Since 2002, Raza has been running the Rishma Salon. Her beauty shop sits on a busy street lined with low-lying buildings in Irbil's Newroz neighborhood.

She is so busy with clients that she is open from eight in the morning until eight at night, six or seven days each week, providing haircuts and styling, and applying brightly hued make-up to freshly washed faces, in the two salon chairs facing a long counter and mirror that make up her small salon.

The sound of the generator that provides electricity for the hairdryers whirs loudly outside the window, drowned out a bit by women chattering as hair dye takes hold and luminescent face creams seep into their pores. They line the benches along the length of the shop. It is warm, and the small salon smells of hairspray and heat.

Raza, a mother of two, says she always knew she wanted her own business. As a teenage newlywed, Raza sold her wedding gold to afford the rent for this salon space. She decided that gold in a safe would not benefit her or her family, but renting a salon and working in beauty just might.

Raza says her single shop was too small to accommodate all the members of large wedding parties and to meet the demands of her growing clientele. So she took money she earned from her first shop to open a second, slightly larger location nearby, called Milano.

And, the enterprising 24-year-old who spent only six years in formal education is back in the classroom. She is taking part in an entrepreneurial development and investment course offered for the first time by the Irbil Chamber of Commerce.

Raza says she wanted to learn a new set of business skills.

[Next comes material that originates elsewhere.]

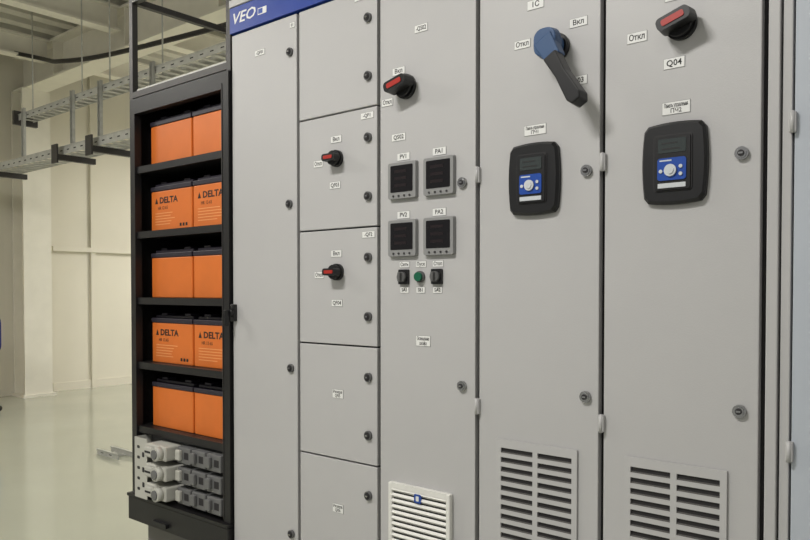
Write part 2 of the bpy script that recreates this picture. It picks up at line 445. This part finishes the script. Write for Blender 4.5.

She adds that many girls and women are able to do the work she does, but they do not always think about the future or about expanding their businesses.

One of her eight sisters, Suhela, a seamstress who runs her own dressmaking shop, is also taking this course.

They are two of the nine women and 21 men who attend this class, three hours per day, five days each week, for four weeks. They learn personal development skills, accounting, and ways to identify new clients and improve their marketing campaigns.

The Irbil Chamber of Commerce says it is offering the course jointly with Kurdistan's Board of Investment and the United Nations Industrial Development Organization.

The Chamber's president, Dara Jalil al-Khayat, says he is pleased to be able to offer a course that helps Kurdish people better their own economic circumstances.

"As the president of the Chamber of Commerce, I want success in this business," said Dara Jalil al-Khayat. "And we are very happy [that] for [the] first time, we have 30 people come [to] have training in this kind of business."

Raza says she wants to use her newfound skills to benefit her business, while beautifying and benefiting local women.

She says she hopes to expand her salon to offer additional services, such as laser and spa treatments. And she says she hopes to offer guidance to other young women who want to improve their situations in Kurdistan.